- _GOAL OF THE EXERCISE_: Using the listing below, please print exactly the lines from the one with "Generate a Blender" through the one with "above the water". Leave out every picture.

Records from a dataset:
____
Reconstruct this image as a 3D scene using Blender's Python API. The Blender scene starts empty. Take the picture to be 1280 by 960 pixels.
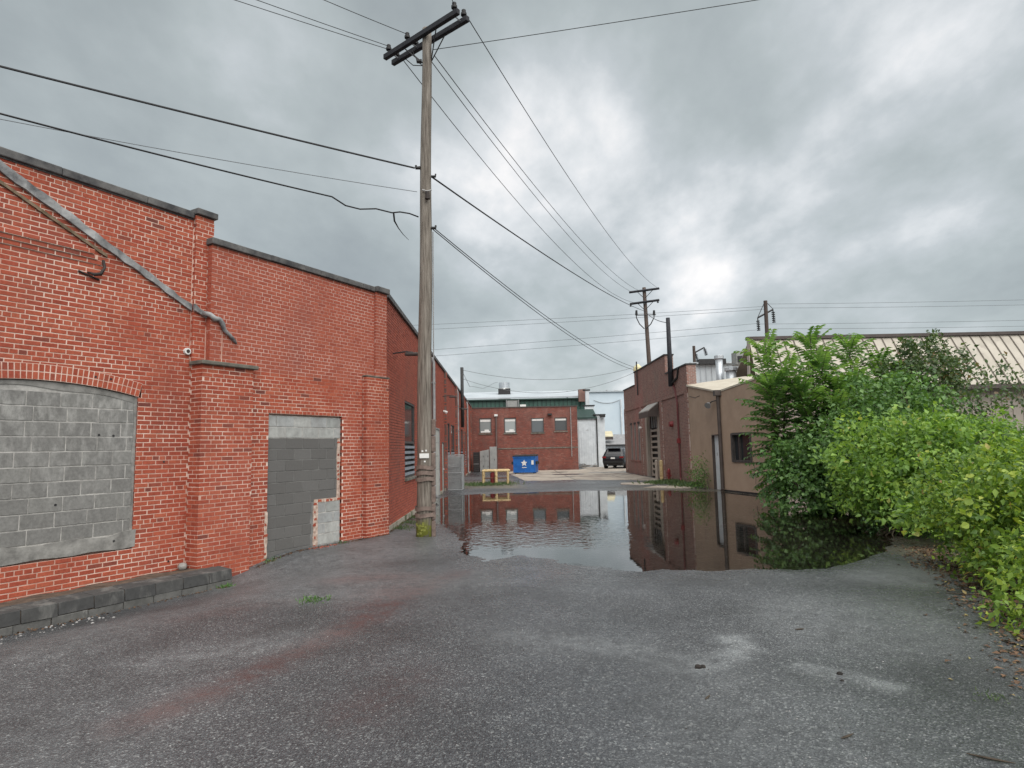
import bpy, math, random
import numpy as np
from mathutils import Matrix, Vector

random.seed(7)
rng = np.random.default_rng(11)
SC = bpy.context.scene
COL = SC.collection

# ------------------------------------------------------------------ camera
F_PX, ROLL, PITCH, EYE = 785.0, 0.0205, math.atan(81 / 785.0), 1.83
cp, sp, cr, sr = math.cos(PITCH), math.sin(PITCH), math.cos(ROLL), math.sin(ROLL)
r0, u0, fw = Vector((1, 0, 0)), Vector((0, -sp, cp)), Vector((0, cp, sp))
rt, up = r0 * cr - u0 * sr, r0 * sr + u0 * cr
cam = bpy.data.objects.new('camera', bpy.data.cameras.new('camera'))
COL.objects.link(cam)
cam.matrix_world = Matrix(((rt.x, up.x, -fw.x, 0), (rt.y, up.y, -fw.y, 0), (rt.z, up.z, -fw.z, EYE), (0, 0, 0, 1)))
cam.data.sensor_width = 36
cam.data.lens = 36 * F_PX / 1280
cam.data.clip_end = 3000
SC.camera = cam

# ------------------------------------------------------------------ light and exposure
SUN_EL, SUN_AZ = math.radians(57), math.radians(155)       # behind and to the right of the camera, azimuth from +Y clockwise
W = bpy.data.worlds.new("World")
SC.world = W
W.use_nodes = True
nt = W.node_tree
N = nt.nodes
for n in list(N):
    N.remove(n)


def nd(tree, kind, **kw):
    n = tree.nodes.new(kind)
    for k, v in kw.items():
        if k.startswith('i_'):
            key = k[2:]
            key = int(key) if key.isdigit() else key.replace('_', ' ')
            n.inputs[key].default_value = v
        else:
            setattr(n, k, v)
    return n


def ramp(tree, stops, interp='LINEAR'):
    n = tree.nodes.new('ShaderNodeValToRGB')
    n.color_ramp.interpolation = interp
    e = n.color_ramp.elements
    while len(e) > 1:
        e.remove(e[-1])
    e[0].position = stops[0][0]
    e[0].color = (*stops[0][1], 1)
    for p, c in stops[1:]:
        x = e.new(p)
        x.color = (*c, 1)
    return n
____
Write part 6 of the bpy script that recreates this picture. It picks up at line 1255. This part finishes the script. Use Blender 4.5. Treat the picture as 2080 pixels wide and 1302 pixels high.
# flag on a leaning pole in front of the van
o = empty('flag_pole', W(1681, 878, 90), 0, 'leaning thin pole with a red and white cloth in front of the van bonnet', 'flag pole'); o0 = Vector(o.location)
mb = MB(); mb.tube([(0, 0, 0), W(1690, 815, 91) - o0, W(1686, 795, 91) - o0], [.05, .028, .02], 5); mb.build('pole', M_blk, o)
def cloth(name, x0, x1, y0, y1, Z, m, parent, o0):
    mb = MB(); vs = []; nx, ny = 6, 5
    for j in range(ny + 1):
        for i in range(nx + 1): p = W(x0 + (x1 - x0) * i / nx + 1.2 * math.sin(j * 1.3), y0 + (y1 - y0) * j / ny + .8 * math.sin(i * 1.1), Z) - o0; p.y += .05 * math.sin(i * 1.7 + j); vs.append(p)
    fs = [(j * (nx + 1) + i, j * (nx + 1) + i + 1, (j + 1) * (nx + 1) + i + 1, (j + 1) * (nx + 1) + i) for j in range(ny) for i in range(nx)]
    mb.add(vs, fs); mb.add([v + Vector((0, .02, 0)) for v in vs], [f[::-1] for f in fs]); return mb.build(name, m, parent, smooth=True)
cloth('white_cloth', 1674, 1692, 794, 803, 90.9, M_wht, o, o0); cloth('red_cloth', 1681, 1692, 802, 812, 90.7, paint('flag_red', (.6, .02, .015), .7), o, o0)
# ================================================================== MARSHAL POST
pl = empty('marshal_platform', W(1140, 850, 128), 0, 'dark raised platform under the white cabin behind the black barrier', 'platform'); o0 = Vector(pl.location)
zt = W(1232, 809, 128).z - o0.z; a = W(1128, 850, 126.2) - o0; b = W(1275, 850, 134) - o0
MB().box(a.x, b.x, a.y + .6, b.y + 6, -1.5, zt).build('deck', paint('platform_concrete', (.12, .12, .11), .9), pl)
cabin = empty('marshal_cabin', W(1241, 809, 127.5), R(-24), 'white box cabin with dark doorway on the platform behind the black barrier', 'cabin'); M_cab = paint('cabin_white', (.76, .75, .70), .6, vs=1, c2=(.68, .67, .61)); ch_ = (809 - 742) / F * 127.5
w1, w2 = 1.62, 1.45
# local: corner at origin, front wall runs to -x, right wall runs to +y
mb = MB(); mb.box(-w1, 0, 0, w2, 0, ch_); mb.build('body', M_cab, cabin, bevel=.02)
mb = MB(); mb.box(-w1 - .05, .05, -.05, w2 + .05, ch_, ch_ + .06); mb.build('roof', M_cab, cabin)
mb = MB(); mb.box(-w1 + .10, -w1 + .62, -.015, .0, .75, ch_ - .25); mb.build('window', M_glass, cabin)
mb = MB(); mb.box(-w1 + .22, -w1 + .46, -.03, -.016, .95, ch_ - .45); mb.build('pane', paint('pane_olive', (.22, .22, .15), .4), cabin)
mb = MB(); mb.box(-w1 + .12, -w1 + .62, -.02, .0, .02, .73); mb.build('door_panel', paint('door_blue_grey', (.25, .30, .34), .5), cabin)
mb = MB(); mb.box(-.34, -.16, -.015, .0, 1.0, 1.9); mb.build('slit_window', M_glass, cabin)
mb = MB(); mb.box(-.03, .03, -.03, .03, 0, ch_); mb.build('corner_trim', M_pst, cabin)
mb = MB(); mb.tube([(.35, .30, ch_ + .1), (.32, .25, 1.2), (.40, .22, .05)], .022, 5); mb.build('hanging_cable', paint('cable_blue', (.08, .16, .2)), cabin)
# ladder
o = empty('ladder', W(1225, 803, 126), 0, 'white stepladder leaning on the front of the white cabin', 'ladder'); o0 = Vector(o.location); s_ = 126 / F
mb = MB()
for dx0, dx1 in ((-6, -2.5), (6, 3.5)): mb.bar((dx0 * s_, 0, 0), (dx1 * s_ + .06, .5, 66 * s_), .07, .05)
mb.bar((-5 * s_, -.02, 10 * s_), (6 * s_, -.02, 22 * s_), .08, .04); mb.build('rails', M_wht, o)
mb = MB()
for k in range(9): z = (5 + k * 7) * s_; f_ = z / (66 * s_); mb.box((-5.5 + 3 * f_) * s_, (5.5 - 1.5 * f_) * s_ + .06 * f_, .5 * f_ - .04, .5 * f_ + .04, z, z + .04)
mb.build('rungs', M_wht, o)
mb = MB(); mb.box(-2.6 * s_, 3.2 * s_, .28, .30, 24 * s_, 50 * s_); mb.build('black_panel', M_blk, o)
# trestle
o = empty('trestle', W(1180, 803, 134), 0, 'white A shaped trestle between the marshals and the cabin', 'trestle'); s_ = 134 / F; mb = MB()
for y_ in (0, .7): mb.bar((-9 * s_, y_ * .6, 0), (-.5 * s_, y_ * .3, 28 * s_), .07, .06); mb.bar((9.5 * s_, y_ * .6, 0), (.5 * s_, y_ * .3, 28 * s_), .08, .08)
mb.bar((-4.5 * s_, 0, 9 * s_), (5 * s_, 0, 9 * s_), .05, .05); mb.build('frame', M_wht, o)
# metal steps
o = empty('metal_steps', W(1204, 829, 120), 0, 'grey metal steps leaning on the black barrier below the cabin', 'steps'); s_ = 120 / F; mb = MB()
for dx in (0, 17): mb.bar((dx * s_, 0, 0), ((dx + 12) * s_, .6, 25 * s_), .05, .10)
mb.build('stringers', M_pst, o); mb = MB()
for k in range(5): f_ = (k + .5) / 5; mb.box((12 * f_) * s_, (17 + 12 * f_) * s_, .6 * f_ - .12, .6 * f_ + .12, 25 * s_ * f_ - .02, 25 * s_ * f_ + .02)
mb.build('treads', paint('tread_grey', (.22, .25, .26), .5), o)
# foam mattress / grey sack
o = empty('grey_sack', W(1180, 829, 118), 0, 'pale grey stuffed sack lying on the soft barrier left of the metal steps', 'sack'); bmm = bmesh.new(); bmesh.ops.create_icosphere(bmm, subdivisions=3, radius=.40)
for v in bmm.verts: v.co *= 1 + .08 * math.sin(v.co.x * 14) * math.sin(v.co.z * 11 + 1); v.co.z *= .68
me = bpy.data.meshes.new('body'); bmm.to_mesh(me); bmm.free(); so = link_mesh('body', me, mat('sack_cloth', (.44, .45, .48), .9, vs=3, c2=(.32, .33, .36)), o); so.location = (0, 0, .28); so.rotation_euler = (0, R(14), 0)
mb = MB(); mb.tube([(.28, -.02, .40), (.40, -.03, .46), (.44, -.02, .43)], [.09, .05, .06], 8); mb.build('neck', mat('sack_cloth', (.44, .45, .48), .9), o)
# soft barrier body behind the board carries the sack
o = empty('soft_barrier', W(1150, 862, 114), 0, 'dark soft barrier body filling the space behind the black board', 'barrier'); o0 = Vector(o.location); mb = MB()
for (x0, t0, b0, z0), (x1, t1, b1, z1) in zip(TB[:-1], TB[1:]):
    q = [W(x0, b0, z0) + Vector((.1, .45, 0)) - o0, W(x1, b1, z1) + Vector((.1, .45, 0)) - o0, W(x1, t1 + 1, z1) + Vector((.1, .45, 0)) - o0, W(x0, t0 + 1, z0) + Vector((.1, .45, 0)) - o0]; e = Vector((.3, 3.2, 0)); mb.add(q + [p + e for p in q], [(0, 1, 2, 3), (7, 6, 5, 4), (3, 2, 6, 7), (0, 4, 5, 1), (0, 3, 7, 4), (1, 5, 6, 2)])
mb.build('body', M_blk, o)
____
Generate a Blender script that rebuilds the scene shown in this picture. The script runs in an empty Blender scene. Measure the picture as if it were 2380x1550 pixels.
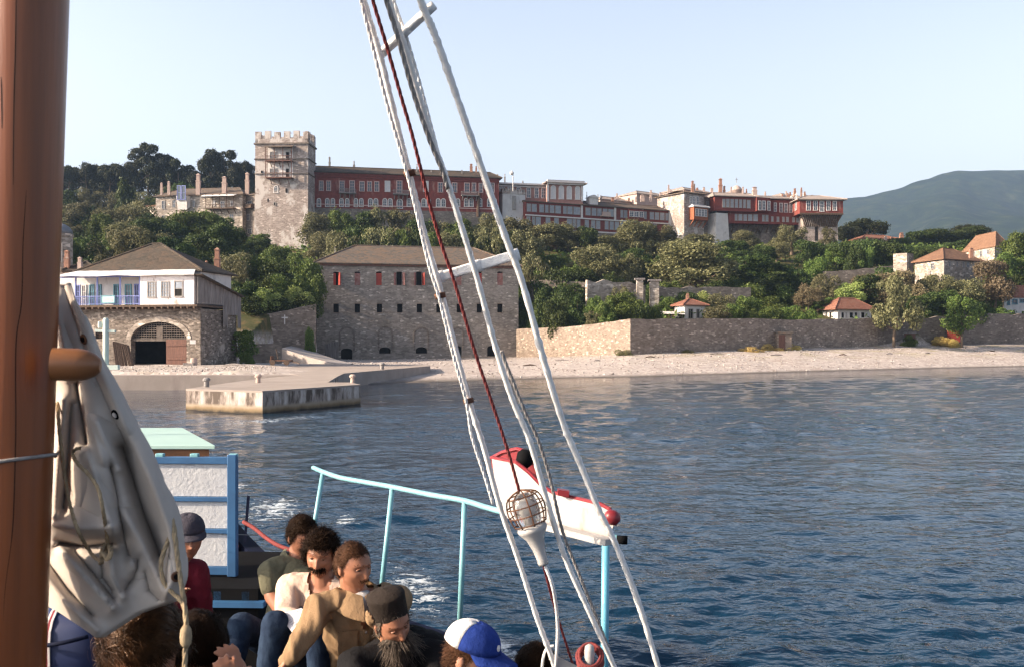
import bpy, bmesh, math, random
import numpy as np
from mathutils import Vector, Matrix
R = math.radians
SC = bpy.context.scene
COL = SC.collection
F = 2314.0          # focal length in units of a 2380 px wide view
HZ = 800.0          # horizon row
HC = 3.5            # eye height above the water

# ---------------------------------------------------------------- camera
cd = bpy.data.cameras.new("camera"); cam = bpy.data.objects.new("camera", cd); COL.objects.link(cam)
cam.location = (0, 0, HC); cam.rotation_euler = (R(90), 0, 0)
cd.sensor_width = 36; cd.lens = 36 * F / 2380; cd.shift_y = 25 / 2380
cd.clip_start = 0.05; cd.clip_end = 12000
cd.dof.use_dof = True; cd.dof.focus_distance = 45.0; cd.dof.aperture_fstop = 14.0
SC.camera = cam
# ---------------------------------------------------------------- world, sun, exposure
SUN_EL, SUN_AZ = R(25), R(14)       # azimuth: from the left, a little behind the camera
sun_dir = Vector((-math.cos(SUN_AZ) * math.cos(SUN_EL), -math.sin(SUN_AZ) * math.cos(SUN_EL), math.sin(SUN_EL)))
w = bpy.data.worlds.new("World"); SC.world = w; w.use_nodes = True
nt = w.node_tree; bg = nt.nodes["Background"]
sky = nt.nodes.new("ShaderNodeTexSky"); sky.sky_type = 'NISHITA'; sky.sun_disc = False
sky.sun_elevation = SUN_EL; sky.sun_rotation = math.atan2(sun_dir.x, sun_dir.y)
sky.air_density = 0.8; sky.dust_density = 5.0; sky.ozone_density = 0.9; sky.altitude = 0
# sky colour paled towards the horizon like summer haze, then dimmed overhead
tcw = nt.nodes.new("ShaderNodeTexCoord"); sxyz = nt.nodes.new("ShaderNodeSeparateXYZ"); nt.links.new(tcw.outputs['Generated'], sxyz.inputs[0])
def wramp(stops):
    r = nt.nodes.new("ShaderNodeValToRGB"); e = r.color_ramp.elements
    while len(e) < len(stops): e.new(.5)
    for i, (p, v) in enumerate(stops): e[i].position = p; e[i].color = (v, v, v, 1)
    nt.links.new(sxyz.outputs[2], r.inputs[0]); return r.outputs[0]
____
- _OUTPUT OF THE EXERCISE_:
Generate a Blender script that rebuilds the scene shown in this picture. The script runs in an empty Blender scene. Measure the picture as if it were 2380x1550 pixels.
import bpy, bmesh, math, random
import numpy as np
from mathutils import Vector, Matrix
R = math.radians
SC = bpy.context.scene
COL = SC.collection
F = 2314.0          # focal length in units of a 2380 px wide view
HZ = 800.0          # horizon row
HC = 3.5            # eye height above the water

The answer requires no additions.